La musique de Murman Tsuladze, tout comme son éthique, mêle avec brio tradition et modernité. Nous y retrouvons instruments analogiques vintages et électro dernier cri, principalement au niveau des bases rythmiques et de certaines trouvailles sur les voix. Mélodiquement, les thèmes nous renvoient vers un orient fantasmé, fait de sable et de vent, d’oasis ou de souks, où une foule mordorée se mouvrait lentement, en paix, à la recherche de quelques produits exotiques.À moins que nous ne nous trouvions dans une ville bouffée par une corruption latente, où règne la loi du plus fort et les bakchichs les plus vils.

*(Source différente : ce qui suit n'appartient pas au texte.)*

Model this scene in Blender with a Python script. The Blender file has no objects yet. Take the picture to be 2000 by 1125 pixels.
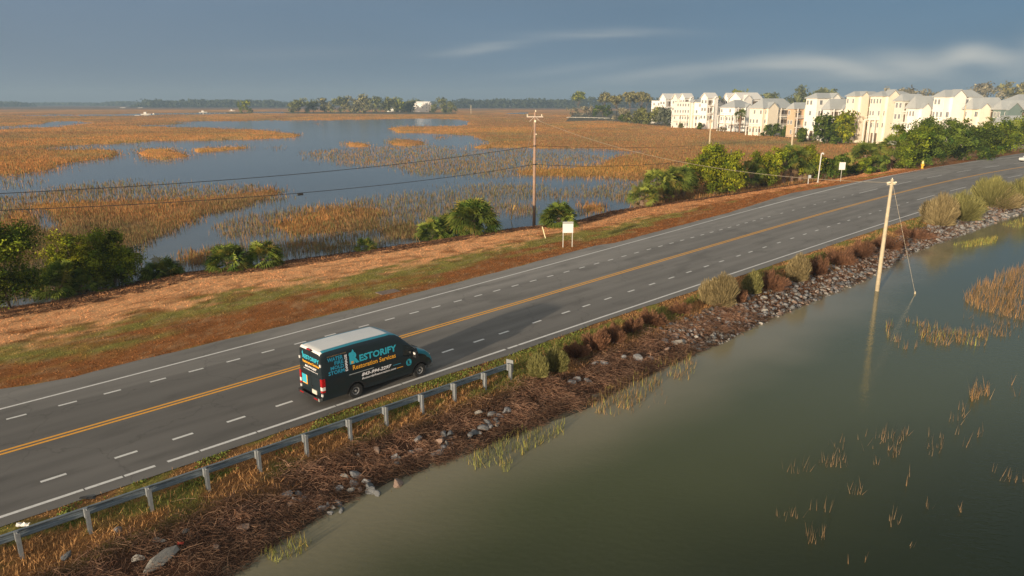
import bpy, math, random
import numpy as np
from mathutils import Vector, Matrix
random.seed(7); rng = np.random.default_rng(11)
R = math.radians
scene = bpy.context.scene
COL = scene.collection

# ------------------------------------------------------------------ camera
CAMH, FPX, HORY = 13.4, 1400.0, 200.0
PITCH = math.atan((562.5 - HORY) / FPX)
cd = bpy.data.cameras.new('camera'); cam = bpy.data.objects.new('camera', cd); COL.objects.link(cam)
cam.location = (0, 0, CAMH); cam.rotation_euler = (math.pi/2 - PITCH, 0, 0)
cd.sensor_width = 36; cd.lens = FPX/2000*36; cd.clip_start = 0.5; cd.clip_end = 20000
scene.camera = cam

# ------------------------------------------------------------------ light
SUN_EL = R(9.0); SUN_AZ = R(56)             # direction the light travels on the ground (from +X)
ld = bpy.data.lights.new('sun', 'SUN'); ld.energy = 5.0; ld.angle = R(0.9); ld.color = (1.0, 0.82, 0.60)
sun = bpy.data.objects.new('sun', ld); COL.objects.link(sun)
trav = Vector((math.cos(SUN_AZ)*math.cos(SUN_EL), math.sin(SUN_AZ)*math.cos(SUN_EL), -math.sin(SUN_EL)))
sun.rotation_euler = trav.to_track_quat('-Z', 'Y').to_euler()
scene.view_settings.view_transform = 'Standard'; scene.view_settings.look = 'None'
scene.view_settings.gamma = 1.0; scene.view_settings.exposure = 0.32
scene.cycles.max_bounces = 6; scene.cycles.transparent_max_bounces = 8
scene.cycles.volume_bounces = 0; scene.cycles.use_denoising = True

# ------------------------------------------------------------------ world: Nishita daylight behind the storm front
world = bpy.data.worlds.new("World"); scene.world = world; world.use_nodes = True
NT = world.node_tree; NT.nodes.clear()
def N_(t, **k):
    n = NT.nodes.new(t)
    for a, b in k.items(): setattr(n, a, b)
    return n
def lk(a, b): NT.links.new(a, b)
def M_(op, a, b=None, c=None, clamp=False):
    n = N_('ShaderNodeMath', operation=op); n.use_clamp = clamp
    for i, v in enumerate((a, b, c)):
        if v is None: continue
        if isinstance(v, (int, float)): n.inputs[i].default_value = v
        else: lk(v, n.inputs[i])
    return n.outputs[0]
out = N_('ShaderNodeOutputWorld'); bg = N_('ShaderNodeBackground'); lk(bg.outputs[0], out.inputs[0])
sky = N_('ShaderNodeTexSky', sky_type='NISHITA'); sky.sun_disc = False
sky.sun_elevation = SUN_EL; sky.sun_rotation = math.atan2(-trav.x, -trav.y); sky.air_density = 1.2; sky.dust_density = 2.0
skm = N_('ShaderNodeVectorMath', operation='SCALE'); lk(sky.outputs[0], skm.inputs[0]); skm.inputs['Scale'].default_value = 0.10
tc = N_('ShaderNodeTexCoord'); sp = N_('ShaderNodeSeparateXYZ'); lk(tc.outputs['Generated'], sp.inputs[0])
X, Y, Z = sp.outputs
az = M_('MULTIPLY', M_('ARCTAN2', X, Y), 57.2958)
el = M_('MULTIPLY', M_('ARCSINE', Z), 57.2958)
ramp = N_('ShaderNodeValToRGB'); cr = ramp.color_ramp
lk(M_('DIVIDE', el, 40.0, clamp=True), ramp.inputs[0])
stops = [(0.0, (0.140, 0.205, 0.265)), (0.06, (0.122, 0.188, 0.258)), (0.16, (0.108, 0.174, 0.252)), (0.25, (0.120, 0.178, 0.245)), (0.42, (0.21, 0.26, 0.30)), (0.6, (0.17, 0.20, 0.215)), (0.8, (0.135, 0.155, 0.155)), (1.0, (0.20, 0.215, 0.22))]
cr.elements[0].position = 0; cr.elements[0].color = (*stops[0][1], 1); cr.elements[1].position = 1; cr.elements[1].color = (*stops[-1][1], 1)
for p, c in stops[1:-1]:
    e = cr.elements.new(p); e.color = (*c, 1)
# storm bank is greyer on the left, bluer on the right
mp = N_('ShaderNodeMapRange'); lk(az, mp.inputs[0]); mp.inputs[1].default_value = -40; mp.inputs[2].default_value = 40
tint = N_('ShaderNodeMix', data_type='RGBA'); lk(mp.outputs[0], tint.inputs[0]); tint.inputs[6].default_value = (1.25, 1.06, 0.98, 1); tint.inputs[7].default_value = (0.86, 1.0, 1.04, 1)
mul = N_('ShaderNodeMix', data_type='RGBA', blend_type='MULTIPLY'); mul.inputs[0].default_value = 1; lk(ramp.outputs[0], mul.inputs[6]); lk(tint.outputs[2], mul.inputs[7])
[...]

Entre tradition et innovation.
Les thèmes possèdent ce parfum de vieux films un peu kistchs (d’ailleurs, Rayon doré, superbe instrumental central, possède quelques fragments de dialogue qu’on imagine aisément provenir d’un de ces films) qu’on a tous vu un jour où l’autre, avec ses héros un peu caricaturaux, à forte pilosité labiale et moquette qui ressort du col ouvert de la chemise.
La puissance évocatrice des thèmes est un puissant catalyseur d’endorphine. L’envie de fêter la vie nous saisit dès Darling (pièce disco de toute beauté)pour ne pas nous lâcher avant la dernière note de They closed the roads. Pourtant, il réside sur Aperist une certaine tension dramatique, une noirceur tenace, de celle qui est propre au peuples bafoués dans leur âme et dans leur chair. Le contraste joie/mélancolie bascule cependant toujours vers l’optimisme, ce qui fait que l’EP n’est jamais plombant, bien au contraire.
Il faut avouer que tout, dans les rythmiques électro, le groove de la basse, les motifs aux synthés nous convient à la danse, à la communion, mais jamais de manière totalement décérébrée. Il y a à la fois du premier et du second degré, mais toujours un respect incroyable dans ces compositions malignes comme tout. Le voyage est au rendez-vous, mais aussi la joie, celle qui ressurgit toujours après les épreuves. Aperist nous fait donc un gros effet.
Oublier nos repères.
Peut-être que ce qui nous touche aussi dans cet album, c’est le fait qu’on soit dans un pur univers « factice ». Ou plus exactement, le trio fait de Murman Tsuladze le personnage principal d’un monde imaginaire cohérent où les chansons y sont racontées comme dans un roman dont il serait le narrateur omniscient. Cette univers romanesque joue à fond son rôle, celui de divertir, mais en y mettant des formes de séduction massive.
En un sens, Aperist nous fait perdre nos repères. Il génère un univers bien à lui, croise les codes, dépoussière les mythes, fusionne les idées avec un art consommé du décalage. Sans fausse note, ce mini-album est un ravissement à chaque nouvelle écoute, notamment parce que le trio s’emploie à y apporter une richesse folle, notamment au niveau des arrangements. Rien n’est cédé à la facilité et c’est ce qui fait que jamais la musique ne sombre dans le kitsch. Bien au contraire, on reste dans un bon goût absolu et assumé.
Vous l’aurez compris, ce disque, s’il ne ressemble à rien de balisé, possède le charme de certains groupes qu’on aime beaucoup, comme Altin Gün par exemple, ou Derya Yildirim & Grup Simsek, ou encore Hun Hun. Quand l’ouverture à la culture mondiale donne des résultats si convaincants, on ne peut que s’en émouvoir et espérer en découvrir plein d’autres. C’est pourquoi nous recommandons chaudement cet Aperist de toute beauté.